WHAT YOU SHOULD DO -
Give back a single number, the count of lines containing the word "picture".

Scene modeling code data
--- START ---

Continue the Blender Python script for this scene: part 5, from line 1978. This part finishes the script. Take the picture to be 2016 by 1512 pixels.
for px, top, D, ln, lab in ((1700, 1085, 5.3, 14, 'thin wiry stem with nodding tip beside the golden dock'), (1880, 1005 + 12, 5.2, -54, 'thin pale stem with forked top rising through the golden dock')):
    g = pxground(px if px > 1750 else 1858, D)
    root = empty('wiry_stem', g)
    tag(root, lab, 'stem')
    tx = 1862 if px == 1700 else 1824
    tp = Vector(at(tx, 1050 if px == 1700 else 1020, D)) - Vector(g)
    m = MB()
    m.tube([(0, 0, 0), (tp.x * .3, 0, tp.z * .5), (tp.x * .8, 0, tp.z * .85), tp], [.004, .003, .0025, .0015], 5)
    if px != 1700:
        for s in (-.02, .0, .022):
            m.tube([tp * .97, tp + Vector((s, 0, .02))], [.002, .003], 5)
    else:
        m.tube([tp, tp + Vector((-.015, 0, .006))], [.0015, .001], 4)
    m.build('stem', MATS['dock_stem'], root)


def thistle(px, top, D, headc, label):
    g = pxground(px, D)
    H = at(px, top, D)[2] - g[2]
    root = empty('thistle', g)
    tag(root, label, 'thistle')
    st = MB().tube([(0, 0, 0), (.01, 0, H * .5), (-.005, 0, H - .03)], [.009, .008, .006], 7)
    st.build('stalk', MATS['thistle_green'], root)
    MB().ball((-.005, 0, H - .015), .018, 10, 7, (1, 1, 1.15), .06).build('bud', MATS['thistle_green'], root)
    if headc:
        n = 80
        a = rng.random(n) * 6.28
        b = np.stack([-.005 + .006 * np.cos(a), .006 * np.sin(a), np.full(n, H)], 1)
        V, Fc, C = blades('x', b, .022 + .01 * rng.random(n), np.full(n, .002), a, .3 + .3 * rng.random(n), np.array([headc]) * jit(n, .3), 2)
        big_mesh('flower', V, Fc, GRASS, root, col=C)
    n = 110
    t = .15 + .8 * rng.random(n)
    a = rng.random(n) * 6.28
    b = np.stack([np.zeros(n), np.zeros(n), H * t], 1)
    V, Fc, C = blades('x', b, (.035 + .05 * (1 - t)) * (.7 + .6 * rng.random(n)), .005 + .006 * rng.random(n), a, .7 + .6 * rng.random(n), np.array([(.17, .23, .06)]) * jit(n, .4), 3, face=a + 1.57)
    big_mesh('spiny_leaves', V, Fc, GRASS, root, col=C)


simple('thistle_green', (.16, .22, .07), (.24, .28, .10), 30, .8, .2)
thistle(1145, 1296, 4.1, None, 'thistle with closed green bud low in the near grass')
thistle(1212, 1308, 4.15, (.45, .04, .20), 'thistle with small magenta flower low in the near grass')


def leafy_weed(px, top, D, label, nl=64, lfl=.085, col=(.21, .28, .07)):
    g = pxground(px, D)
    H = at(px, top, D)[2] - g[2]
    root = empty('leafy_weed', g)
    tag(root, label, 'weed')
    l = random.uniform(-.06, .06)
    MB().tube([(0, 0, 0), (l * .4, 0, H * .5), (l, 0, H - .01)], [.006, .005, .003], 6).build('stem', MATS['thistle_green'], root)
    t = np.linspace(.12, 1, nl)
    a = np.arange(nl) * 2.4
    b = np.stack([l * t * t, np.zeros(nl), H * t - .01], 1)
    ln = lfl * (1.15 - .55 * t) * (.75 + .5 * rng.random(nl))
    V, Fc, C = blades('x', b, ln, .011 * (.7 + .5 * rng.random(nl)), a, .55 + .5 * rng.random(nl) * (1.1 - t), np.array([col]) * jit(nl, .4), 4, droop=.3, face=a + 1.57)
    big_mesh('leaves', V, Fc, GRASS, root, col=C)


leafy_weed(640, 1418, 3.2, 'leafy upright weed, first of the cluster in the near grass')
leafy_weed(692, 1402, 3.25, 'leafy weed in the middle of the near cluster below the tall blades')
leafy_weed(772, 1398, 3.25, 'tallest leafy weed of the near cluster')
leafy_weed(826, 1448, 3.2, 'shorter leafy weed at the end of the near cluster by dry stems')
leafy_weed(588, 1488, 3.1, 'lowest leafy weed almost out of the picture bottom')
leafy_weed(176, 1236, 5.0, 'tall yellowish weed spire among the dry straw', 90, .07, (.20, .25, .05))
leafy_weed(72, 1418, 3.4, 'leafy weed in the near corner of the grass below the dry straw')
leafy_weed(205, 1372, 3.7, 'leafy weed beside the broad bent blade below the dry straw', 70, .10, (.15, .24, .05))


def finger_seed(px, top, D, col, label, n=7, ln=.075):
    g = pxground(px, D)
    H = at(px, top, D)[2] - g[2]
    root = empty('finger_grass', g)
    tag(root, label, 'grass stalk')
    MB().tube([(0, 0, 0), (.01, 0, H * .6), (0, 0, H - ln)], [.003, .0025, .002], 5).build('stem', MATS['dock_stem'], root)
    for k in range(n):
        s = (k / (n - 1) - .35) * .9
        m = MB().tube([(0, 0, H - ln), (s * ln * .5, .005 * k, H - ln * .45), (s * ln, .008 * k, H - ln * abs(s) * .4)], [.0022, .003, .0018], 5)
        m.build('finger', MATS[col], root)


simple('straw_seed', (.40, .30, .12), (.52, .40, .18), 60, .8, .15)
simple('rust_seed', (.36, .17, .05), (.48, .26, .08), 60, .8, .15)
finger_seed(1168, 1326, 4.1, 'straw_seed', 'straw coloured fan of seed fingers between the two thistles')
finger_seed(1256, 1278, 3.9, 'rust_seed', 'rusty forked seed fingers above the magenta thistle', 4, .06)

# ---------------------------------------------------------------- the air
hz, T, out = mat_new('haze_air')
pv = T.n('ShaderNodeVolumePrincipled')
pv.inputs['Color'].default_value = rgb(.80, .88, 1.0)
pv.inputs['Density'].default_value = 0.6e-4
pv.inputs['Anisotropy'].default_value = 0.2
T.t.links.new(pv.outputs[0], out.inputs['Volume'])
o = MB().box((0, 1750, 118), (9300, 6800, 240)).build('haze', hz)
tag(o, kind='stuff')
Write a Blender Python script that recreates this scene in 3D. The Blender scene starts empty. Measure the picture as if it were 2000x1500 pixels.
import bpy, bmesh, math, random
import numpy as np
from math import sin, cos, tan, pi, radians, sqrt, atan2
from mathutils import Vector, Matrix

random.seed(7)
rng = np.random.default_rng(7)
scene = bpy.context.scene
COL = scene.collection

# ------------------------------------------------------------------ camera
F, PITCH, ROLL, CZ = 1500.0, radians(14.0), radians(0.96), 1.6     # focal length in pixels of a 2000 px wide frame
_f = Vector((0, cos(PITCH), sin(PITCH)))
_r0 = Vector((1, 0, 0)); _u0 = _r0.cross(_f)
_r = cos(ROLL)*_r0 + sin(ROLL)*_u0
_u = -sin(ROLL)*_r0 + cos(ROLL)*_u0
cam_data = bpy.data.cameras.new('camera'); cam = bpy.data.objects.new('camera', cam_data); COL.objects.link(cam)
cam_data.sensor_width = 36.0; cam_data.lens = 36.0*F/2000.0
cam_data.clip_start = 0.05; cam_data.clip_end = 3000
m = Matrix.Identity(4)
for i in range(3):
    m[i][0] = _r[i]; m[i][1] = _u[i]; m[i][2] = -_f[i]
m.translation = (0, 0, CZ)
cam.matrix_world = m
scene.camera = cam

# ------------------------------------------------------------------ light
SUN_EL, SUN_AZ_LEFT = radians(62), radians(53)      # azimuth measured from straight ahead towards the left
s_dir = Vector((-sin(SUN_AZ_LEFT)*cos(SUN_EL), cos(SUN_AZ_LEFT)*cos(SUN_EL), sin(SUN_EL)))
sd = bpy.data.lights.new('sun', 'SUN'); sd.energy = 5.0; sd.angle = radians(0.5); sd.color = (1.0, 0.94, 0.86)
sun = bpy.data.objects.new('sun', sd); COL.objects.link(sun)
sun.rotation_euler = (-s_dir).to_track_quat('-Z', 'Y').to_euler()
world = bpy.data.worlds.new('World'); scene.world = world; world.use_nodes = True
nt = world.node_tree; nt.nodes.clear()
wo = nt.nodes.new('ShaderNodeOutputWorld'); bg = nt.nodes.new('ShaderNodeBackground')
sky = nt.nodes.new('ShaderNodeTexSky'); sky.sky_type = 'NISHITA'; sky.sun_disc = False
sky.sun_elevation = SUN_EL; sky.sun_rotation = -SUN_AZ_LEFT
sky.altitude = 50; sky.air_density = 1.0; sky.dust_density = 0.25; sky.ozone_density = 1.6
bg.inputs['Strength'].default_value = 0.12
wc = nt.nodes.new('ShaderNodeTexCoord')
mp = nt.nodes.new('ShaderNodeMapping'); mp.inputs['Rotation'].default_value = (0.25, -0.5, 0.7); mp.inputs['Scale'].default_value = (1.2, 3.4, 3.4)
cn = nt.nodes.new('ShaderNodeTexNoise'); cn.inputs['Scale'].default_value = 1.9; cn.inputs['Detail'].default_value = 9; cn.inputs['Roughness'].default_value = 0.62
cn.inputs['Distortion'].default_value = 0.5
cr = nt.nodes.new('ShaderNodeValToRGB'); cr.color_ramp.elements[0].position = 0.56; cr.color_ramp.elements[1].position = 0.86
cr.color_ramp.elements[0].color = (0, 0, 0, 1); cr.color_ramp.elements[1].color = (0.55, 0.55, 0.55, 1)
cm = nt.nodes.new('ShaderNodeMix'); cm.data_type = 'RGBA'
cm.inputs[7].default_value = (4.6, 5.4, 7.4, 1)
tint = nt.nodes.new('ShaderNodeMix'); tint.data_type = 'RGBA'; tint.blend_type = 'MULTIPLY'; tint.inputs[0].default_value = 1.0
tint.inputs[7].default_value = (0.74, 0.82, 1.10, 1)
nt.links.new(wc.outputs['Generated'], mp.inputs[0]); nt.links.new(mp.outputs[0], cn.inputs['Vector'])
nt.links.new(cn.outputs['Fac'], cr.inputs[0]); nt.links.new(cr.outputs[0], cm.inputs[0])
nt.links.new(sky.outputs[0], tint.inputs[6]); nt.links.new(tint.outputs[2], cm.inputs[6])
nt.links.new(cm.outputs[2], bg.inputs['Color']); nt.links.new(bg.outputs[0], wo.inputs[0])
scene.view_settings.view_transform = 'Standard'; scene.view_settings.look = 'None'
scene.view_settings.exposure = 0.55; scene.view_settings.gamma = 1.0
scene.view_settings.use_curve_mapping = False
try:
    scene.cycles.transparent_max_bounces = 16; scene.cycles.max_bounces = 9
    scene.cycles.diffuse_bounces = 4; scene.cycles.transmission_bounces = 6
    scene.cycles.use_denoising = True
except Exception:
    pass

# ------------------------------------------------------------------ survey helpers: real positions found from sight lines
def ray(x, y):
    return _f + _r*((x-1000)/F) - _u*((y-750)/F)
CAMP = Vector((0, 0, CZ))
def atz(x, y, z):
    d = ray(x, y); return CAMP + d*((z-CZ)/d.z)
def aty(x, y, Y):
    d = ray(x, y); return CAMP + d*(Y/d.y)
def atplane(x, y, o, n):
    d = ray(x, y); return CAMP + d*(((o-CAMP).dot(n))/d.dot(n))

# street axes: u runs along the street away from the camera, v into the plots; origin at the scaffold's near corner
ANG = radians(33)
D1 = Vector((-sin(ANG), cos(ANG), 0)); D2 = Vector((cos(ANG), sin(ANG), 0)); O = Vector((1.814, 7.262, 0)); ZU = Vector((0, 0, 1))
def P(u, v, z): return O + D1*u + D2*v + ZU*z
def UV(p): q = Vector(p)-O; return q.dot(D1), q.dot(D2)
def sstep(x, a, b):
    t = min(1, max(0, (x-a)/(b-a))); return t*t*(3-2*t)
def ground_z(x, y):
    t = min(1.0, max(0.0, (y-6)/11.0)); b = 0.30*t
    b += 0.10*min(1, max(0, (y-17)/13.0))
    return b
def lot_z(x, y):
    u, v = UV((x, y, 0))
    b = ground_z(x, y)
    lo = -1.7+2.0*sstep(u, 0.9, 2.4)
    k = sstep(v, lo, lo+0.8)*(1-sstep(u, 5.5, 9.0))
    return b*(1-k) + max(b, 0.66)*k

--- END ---

EXERCISE RESULT -
3